Just under 29,500 homes closed escrow in California during November 2014. This is down 20% from October 2014 and down 12% from a year earlier.

This November’s home sales volume marks the slowest November since 2007. However, there were fewer business days in November than normal, which may account for some of the drop in sales volume. Still, California home sales volume has been locked in a downward trend experienced since the second half of 2013. This slip is mostly due to the steep increase in home prices occurring in 2012 through Q3 2014, when prices peaked.

2014 is on track to end with approximately 400,000 home sales. This is well below the peak year of 2005 when 753,876 sales closed escrow. Prior to the Millennium Boom, 550,000-600,000 homes closed escrow annually.

first tuesday forecasts a weaker home sales volume for December 2014, continuing into the first half of 2015. This resembles the 2010-2011 experience in home sales volume after the 2009 tax stimulus. 2012-2013 received a similar “stimulus” from speculators who temporarily propped up sales volume and prices. Now, as speculators continue to exit the market, sales volume will continue to decrease, followed by the continued decline of prices from Q3 2013 into mid-2016. End users of property have been pushed out of the market by reduced purchasing power, due to the jump in prices and the mid-2013 rise in mortgage rates which persists today.

The bumpy recovery continues, and it’s still a rough ride. California’s housing market needs about 60,000 homes sold monthly to fully recover. That recovery is dependent on 18-24 months of annual California job growth exceeding 350,000-400,000 jobs. The good news is that a full jobs recovery (pre-population gain) finally arrived in Q3 2014. This is critical since homebuyers need income (and savings) to qualify for a mortgage.

Other key factors controlling California’s home sales volume follow.

Absentee homebuyers: to hold or to fold?

Absentee homebuyers (speculatorsbuy-to-let investors and renovation contractors) still make up a significant portion of the resale market, though they are leaving quickly. Absentee homebuyers accounted for 24% of Southern California (SoCal) November sales volume, up slightly from the prior month. November’s absentee homebuyer share is down from 27% one year earlier.

Absentee homebuyers made up 19% of Bay Area homebuyers in November, the lowest level since September 2010, and down from 20% a year earlier.

Speculators chase upward price movement, but home prices have topped out and are beginning to slip. Thus, real estate speculation and absentee buyers are expected to continue their exodus from the market throughout this year and into 2015.

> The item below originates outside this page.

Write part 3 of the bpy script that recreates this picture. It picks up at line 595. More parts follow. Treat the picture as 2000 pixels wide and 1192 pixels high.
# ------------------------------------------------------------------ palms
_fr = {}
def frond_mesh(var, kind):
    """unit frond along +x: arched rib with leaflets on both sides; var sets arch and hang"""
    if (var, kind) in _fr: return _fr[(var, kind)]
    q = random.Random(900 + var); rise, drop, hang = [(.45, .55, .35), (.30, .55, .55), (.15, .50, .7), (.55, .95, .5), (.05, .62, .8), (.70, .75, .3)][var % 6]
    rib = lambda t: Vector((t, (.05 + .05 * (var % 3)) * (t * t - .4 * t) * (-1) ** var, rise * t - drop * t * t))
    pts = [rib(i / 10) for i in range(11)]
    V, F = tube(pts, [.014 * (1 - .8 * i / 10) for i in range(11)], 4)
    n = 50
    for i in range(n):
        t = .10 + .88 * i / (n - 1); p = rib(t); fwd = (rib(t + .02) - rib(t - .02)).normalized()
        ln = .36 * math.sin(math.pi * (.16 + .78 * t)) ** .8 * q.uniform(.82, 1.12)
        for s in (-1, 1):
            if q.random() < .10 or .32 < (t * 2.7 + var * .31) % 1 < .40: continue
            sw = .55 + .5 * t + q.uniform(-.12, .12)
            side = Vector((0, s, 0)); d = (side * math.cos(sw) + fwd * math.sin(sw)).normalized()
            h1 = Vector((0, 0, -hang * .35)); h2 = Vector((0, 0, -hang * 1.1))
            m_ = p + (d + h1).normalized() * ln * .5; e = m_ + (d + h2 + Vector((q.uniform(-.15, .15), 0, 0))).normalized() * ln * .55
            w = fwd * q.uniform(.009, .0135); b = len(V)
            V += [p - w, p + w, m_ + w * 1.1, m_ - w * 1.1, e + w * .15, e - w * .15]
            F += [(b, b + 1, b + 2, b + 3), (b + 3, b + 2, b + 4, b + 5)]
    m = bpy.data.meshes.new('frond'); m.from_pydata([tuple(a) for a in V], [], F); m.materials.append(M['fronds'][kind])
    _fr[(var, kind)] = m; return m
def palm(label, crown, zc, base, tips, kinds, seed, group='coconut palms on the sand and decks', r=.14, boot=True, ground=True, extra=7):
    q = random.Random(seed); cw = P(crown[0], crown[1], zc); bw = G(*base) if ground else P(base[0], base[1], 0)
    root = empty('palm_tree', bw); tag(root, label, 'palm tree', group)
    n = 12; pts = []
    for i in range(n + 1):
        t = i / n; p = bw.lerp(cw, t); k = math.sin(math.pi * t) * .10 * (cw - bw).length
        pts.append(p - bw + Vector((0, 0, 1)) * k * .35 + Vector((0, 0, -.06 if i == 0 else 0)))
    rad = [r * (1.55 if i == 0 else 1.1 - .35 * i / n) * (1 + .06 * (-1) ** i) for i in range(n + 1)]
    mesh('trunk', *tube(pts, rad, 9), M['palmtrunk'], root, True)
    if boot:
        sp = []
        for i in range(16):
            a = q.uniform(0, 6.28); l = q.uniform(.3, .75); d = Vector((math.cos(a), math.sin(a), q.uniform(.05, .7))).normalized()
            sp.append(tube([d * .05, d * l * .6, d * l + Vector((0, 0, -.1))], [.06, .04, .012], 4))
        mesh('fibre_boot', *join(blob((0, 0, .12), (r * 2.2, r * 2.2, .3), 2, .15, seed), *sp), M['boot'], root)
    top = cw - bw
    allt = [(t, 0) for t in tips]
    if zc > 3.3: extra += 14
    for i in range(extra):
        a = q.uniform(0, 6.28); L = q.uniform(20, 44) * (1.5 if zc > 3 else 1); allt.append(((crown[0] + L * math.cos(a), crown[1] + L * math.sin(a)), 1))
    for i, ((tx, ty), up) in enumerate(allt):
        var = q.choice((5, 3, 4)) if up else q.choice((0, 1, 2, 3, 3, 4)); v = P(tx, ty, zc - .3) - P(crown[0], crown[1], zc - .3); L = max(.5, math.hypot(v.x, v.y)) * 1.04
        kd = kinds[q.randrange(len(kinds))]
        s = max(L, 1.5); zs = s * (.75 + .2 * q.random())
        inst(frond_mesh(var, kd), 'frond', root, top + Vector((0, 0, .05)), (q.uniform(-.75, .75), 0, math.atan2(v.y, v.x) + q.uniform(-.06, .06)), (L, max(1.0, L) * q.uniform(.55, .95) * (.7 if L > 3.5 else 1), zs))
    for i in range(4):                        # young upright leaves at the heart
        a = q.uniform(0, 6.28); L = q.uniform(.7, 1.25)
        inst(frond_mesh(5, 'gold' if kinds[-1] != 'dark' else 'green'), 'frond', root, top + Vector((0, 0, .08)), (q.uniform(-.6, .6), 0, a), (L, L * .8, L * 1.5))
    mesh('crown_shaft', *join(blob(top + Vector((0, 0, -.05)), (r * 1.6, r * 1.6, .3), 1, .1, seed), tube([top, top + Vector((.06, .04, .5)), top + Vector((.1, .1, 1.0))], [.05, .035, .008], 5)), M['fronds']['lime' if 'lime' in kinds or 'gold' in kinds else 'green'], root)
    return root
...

Cash purchases (two-thirds of which are made by speculators) represented 24% of SoCal sales volume in November, up slightly from October which was the lowest share of cash purchases in nearly five years. This follows a steady descent from 28% a year ago. In a normal market, cash purchases represent around 17% of all buyers, comprised mainly of cash-flush end users.

Bay Area cash sales were 19% of home sales in November 2014, the lowest since 2008 and down from 22% a year earlier.

Speculators remain motivated to buy only so long as they believe home prices will rise quickly. When speculators realize they cannot make a short-term profit as anticipated, they will either quickly leave the market or resort to Plan B to hold for another five years. The inventory they dump and return to the market (today’s shadow inventory) will need to be consumed primarily by end users and income property investors who will hold the property for a considerable length of time. However, there aren’t enough of these buyers ready and willing to sustain even the current low sales volume. Thus, expect home prices to decrease in Q4 2014 and continue downward in 2015. As a matter of financial gravity, the more exaggerated the rise in home prices beyond the rate of consumer inflation, the more pronounced the corresponding fall.

Jumbo loans: room at the top

Jumbo loans (loans over $417,000) accounted for 31% of SoCal’s November 2014 sales, down from 32% in the prior month and up from 28% a year earlier.

Jumbos financed an astounding 57% of Bay Area sales, up from 56% in the prior month and 50% a year earlier.

Jumbo use has risen statewide as sales of high-tier properties accelerated — particularly in the pricey Bay Area with its greater concentration of new wealth. Despite this increase, jumbo use remains below its 2006-2007 peak, when buyer overreaching maxed out.

ARMs: holding lenders at bay

Adjustable rate mortgages (ARMs) made up 12% of all SoCal mortgages in November 2014. November’s ARM share was up slightly from the prior month and up from 11% a year earlier. While ARM use is over what it was up until mid-2013, it’s still well below the Millennium Boom peak of 78% experienced in mid-2005. ARM use bottomed at 2% of all SoCal sales in April 2009.

ARM use in the Bay Area was 23% in November. This is up slightly from the prior month and up from the 20% share a year earlier.

ARM use will remain relatively low statewide until property prices rise more than 5% annually for at least two years. This probably will not happen with today’s price trends. But when it does happen later on this decade, ARM use will increase as agents push homebuyers to overreach on amenity value, appraisers drift away from comparable pricing and, inevitably, lenders relax credit standards. This is unlikely until the next big bubble, expected to occur around 2019-2020.